**EXERCISE:**
Go through the listing below and gather every line with the word "follow".
##### EXERCISE INPUT
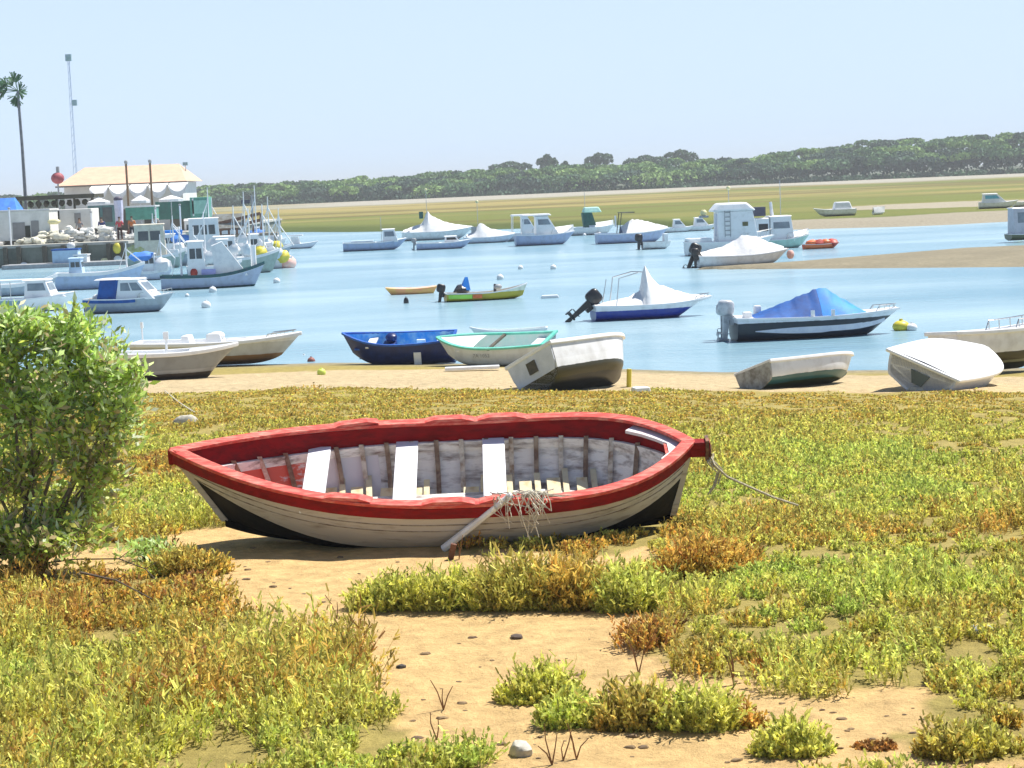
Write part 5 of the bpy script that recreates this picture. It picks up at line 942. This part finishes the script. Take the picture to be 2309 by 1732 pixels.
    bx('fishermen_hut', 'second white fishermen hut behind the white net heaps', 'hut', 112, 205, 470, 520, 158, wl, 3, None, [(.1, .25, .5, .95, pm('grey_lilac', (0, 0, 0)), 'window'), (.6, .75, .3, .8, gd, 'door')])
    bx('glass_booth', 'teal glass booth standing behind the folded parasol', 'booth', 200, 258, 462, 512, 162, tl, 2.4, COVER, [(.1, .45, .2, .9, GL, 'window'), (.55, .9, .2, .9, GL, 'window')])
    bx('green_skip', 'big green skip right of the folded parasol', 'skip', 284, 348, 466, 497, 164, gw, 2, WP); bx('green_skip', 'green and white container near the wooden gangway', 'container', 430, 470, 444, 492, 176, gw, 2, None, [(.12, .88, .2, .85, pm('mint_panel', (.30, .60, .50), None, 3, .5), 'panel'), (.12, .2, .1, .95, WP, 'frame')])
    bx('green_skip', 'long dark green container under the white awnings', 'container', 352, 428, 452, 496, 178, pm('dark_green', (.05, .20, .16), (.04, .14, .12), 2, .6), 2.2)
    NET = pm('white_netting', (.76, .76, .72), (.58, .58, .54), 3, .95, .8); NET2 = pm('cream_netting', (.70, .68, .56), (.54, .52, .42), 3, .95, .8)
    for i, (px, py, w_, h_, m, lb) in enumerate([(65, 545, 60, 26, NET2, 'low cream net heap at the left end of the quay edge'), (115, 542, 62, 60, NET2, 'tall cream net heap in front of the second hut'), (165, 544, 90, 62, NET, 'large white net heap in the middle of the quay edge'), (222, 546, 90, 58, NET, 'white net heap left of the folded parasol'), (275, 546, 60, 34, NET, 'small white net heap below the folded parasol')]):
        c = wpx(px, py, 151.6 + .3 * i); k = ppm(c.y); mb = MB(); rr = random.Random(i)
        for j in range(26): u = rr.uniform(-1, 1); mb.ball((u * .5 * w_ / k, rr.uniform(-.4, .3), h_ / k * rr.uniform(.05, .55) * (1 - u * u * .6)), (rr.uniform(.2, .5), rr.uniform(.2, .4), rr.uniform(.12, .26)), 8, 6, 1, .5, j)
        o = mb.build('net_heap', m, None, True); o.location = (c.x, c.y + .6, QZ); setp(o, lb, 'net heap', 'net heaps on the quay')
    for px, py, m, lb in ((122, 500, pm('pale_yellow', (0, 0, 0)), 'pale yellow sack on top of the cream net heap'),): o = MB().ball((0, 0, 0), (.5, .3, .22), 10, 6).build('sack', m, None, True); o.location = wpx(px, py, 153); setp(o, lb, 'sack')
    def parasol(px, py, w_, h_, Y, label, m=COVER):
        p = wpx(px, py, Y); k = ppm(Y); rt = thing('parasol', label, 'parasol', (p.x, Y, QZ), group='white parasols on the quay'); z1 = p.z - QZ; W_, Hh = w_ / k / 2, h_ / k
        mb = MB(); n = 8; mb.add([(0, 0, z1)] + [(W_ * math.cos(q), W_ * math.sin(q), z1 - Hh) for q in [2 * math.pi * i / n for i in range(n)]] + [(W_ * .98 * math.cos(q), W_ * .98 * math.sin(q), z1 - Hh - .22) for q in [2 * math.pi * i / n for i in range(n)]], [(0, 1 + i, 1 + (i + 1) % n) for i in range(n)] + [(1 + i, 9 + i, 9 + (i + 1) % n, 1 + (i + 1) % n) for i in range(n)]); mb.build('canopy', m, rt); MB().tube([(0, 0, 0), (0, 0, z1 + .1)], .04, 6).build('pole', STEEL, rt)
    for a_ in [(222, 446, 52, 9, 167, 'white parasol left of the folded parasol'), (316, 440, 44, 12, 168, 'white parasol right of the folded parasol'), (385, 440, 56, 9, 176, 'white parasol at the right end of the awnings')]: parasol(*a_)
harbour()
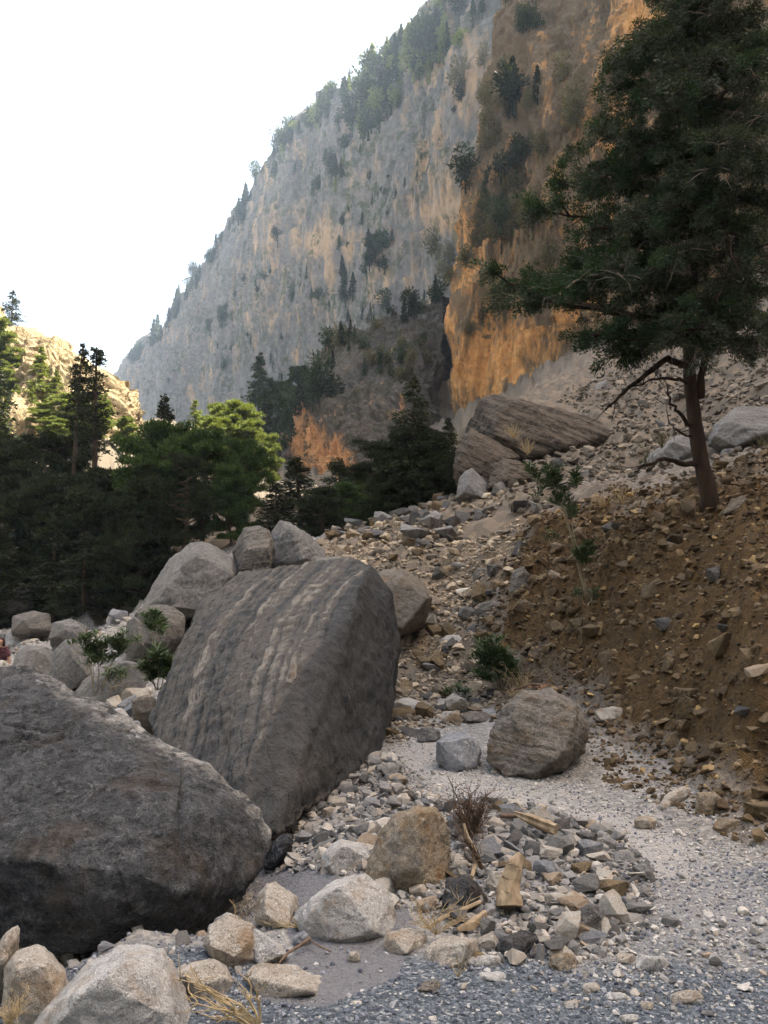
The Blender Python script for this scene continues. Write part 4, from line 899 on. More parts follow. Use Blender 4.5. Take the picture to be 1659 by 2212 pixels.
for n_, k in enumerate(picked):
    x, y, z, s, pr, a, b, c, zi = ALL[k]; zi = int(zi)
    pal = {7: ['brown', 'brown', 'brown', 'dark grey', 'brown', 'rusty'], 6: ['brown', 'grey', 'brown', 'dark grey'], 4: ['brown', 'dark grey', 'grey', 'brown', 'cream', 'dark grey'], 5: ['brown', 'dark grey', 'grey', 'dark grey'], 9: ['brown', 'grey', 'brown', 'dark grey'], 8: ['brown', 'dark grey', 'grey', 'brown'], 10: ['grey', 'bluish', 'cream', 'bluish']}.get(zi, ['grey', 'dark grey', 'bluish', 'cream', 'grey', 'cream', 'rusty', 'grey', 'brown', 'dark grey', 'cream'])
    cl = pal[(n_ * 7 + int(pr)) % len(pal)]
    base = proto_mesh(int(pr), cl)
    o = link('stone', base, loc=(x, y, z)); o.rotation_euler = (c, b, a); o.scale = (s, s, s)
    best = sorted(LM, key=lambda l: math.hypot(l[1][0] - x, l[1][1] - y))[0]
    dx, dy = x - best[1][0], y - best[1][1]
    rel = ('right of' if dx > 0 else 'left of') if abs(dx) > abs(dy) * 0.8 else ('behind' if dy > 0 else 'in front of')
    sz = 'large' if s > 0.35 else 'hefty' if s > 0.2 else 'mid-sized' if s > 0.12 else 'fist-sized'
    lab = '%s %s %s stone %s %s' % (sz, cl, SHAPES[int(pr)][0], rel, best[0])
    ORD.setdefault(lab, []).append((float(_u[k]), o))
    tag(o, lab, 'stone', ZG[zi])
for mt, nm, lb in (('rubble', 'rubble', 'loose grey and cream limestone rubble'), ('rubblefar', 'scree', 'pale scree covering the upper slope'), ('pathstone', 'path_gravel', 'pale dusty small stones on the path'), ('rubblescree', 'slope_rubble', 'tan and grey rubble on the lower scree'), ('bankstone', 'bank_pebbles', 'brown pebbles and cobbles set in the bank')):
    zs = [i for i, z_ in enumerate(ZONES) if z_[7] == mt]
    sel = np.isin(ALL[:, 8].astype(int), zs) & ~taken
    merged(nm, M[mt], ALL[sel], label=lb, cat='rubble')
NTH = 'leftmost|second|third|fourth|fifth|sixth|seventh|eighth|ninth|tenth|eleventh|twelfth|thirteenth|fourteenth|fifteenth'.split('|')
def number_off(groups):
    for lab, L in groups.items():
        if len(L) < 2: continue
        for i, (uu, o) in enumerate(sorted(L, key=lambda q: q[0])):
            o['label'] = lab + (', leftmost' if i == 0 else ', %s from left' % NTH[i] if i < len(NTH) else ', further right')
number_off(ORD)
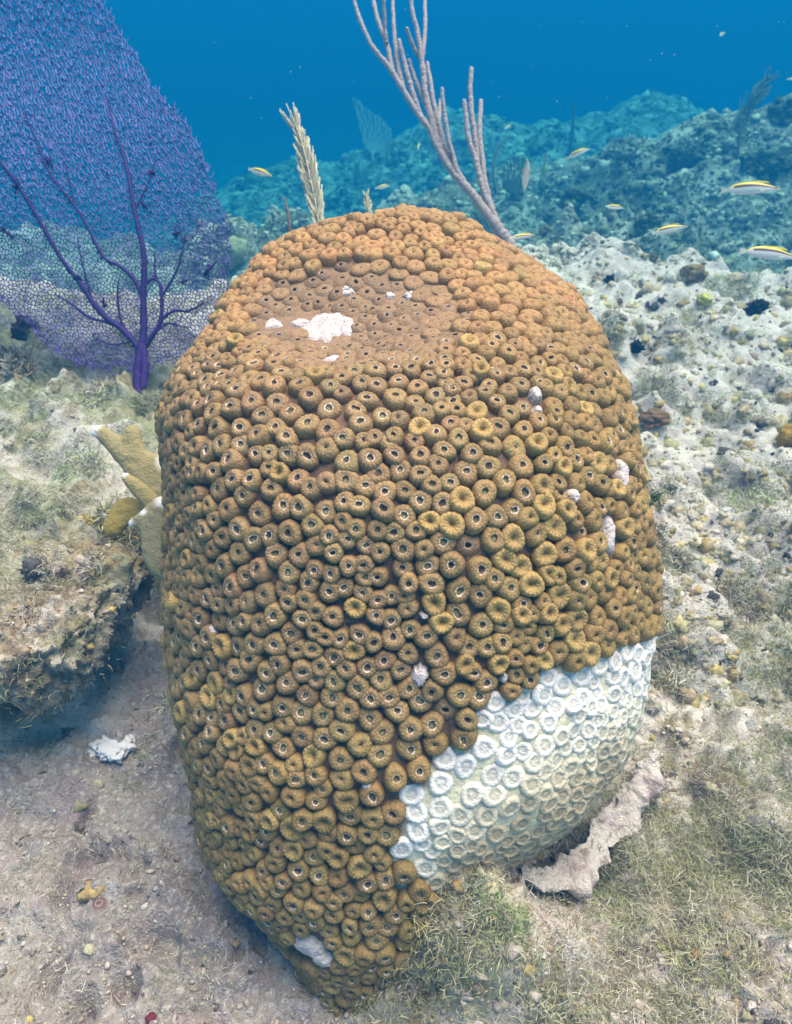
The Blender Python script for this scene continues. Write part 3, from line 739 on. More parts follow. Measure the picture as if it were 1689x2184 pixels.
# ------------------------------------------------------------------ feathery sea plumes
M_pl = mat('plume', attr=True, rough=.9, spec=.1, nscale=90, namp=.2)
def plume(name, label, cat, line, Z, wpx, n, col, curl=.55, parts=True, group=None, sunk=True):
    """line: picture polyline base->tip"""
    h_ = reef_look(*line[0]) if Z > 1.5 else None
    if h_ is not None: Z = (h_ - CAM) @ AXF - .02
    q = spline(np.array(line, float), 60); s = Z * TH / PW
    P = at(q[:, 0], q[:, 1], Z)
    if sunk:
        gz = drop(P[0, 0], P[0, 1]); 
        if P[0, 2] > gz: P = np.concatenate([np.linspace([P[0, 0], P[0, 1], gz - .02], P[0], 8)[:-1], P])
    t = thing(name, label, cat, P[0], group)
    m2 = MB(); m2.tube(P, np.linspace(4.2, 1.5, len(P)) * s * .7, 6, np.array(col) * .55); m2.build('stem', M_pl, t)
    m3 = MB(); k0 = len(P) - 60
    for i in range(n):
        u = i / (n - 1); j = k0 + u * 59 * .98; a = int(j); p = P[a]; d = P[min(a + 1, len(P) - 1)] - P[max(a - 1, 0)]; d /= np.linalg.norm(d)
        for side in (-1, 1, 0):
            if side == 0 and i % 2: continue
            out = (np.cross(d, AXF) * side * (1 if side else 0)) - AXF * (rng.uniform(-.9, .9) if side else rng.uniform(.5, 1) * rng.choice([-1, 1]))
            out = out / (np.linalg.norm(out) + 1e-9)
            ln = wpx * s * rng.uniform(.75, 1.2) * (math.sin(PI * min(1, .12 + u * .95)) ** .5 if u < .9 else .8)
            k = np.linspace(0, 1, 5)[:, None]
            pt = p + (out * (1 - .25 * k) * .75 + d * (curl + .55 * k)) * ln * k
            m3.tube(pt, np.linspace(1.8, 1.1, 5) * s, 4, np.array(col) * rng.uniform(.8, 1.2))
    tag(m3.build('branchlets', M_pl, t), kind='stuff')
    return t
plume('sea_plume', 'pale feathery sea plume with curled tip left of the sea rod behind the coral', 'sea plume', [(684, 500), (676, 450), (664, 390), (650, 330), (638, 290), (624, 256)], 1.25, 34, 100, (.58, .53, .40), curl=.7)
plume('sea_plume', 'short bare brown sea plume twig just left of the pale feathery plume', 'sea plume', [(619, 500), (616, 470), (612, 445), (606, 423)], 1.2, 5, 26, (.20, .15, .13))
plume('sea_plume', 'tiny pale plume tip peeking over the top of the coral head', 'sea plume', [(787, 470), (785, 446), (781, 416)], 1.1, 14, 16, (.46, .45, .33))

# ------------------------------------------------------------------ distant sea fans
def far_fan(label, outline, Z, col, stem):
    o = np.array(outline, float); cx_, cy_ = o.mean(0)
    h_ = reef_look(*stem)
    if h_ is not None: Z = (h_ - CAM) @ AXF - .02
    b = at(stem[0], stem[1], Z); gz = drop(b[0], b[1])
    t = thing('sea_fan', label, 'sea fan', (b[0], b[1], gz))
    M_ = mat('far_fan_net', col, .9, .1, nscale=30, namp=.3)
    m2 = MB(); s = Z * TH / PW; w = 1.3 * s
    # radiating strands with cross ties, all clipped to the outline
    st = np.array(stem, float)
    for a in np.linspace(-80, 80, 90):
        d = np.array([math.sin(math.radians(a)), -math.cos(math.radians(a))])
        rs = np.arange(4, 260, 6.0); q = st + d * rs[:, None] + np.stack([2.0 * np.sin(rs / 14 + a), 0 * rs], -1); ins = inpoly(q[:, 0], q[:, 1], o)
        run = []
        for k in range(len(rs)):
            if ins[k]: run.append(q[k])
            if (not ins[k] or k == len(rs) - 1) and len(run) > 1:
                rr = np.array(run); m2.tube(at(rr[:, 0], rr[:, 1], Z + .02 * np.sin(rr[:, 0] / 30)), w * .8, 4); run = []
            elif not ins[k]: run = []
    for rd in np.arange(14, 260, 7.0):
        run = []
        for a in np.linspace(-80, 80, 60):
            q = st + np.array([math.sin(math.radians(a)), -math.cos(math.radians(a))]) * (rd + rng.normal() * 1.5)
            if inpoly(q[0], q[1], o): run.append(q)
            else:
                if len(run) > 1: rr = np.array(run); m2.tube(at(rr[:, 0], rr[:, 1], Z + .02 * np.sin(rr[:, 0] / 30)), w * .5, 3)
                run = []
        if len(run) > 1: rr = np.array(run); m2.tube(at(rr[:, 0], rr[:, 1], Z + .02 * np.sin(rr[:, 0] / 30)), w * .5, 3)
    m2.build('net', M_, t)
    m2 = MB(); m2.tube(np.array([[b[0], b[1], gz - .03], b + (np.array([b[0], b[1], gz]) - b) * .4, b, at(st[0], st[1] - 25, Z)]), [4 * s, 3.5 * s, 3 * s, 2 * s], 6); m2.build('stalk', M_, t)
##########
**EXERCISE OUTPUT:**
The Blender Python script for this scene continues. Write part 4, from line 899 on. More parts follow. Use Blender 4.5. Take the picture to be 1659 by 2212 pixels.
The Blender Python script for this scene continues. Write part 3, from line 739 on. More parts follow. Measure the picture as if it were 1689x2184 pixels.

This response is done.